As the Tunisian uprising began, the WSWS analyzed it as a world-historic turning point in the class struggle, putting the construction of Trotskyist parties and the struggle for socialism and workers power, in Tunisia and internationally, directly on the agenda. In “The mass uprising in Tunisia and the perspective of permanent revolution,” it warned: “The crucial question of revolutionary program and leadership remains unresolved. Without the development of revolutionary leadership, another authoritarian regime will inevitably be installed to replace that of Ben Ali.”
Responsibility for the rising influence of the old Ben Ali establishment lies with the forces that blocked the struggle for socialism and the building of a revolutionary party in the working class. These include the pseudo-left parties in the PF coalition, such as Hammami’s Workers Party (PT) and the Pabloite Left Workers League (LGO), and their collaboration with the General Tunisian Labour Union (UGTT) bureaucracy. A bulwark of the Ben Ali dictatorship and its free-market policies, the UGTT looked on in horror during the 2011 uprising and only issued a symbolic, two-hour strike call as Ben Ali fled Tunisia, in a desperate attempt to cover its tracks.
These counterrevolutionary organisations have tied the working class to a perspective of supporting a series of reactionary bourgeois regimes that emerged after Ben Ali’s ouster. The result is that, four years later, the conditions of the Tunisian masses have worsened, the country is even more deeply in the grip of finance capital and the International Monetary Fund, and the old establishment, suitably refurbished, is poised to return to power.
Initially, the pseudo-left and the UGTT collaborated with the UTICA employers’ organisation and other trade groups in setting up the National Constituent Assembly (ANC) to devise a new bourgeois constitution for Tunisia. Elections to the ANC in October 2011 gave Ennahda the largest group but not an absolute majority. It therefore ruled Tunisia as part of the “Troika,” joining with the Congress for the Republic (CPR) and Ettakatol, which was internationally affiliated to France’s social-democratic Socialist Party.

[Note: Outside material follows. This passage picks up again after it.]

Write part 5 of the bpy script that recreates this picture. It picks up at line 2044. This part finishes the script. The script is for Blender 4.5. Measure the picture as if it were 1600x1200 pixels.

With Moncef Marzouki of the CPR as president, the Ennahda government imposed reactionary policies and crushed workers’ protests. With the support of the pseudo-left, it aligned Tunisia on the reactionary wars that Washington and its European allies waged in Libya and Syria, relying on Islamist proxy forces. Ennahda was widely suspected to be the instigator of the murders in February and July 2013 of Chokri Belaid and Mohamed Brahmi, two officials in the Popular Front.
As the political crisis of the Ennahda government sharpened, Hammami and UGTT leader Hacine Abassi held multiple meetings with US, French and European officials. The UGTT formed the Quartet with UTICA, the lawyers’ association, and the Tunisian League of Human Rights, while Nida Tounes and the Popular Front formed the National Salvation Front and engaged in “National Dialogue” with Ennahda. This led to the resignation of the Islamist government and the formation of an interim technocratic government last January.
The red thread running through the various factional manoeuvres and realignments of the pseudo-left was the opposition of the affluent middle class layers they represent to a social revolution against capitalism. These counterrevolutionary manoeuvres have now aligned them directly with the chosen political vehicle of the old Ben Ali establishment.
In his October 14 interview in the French Stalinist daily L’Humanité, Hamma Hammami insisted that the central issue in Tunisia was “doing everything to block the rise of religious fascism” and “the return of the men of the old regime.”
The struggle against all the representatives of the Tunisian bourgeoisie, including both Ennahda and the old Ben Ali regime, is the central issue, and it must be carried out against the PF itself. Hammami’s attempts to distance his party from the other main parties of the Tunisian bourgeoisie reek of bad faith.
Hammami worked with the Islamists and now is allied to the old regime through his joint participation with Nidaa Tounes in the National Salvation Front. He himself recognised that “we were at the origins of the constitution of a front of national salvation, gathering forces from the left all the way to liberal democrats”—that is, Essebsi’s Nidaa Tounes.
The rising influence of the old, hated Ben Ali establishment is a devastating verdict on the bankruptcy of such unprincipled pseudo-left manoeuvring. The critical task facing the working class and youth in Tunisia remains the construction of a Trotskyist vanguard party, a section of the ICFI, to rally the deep opposition in the working class to a struggle for political power.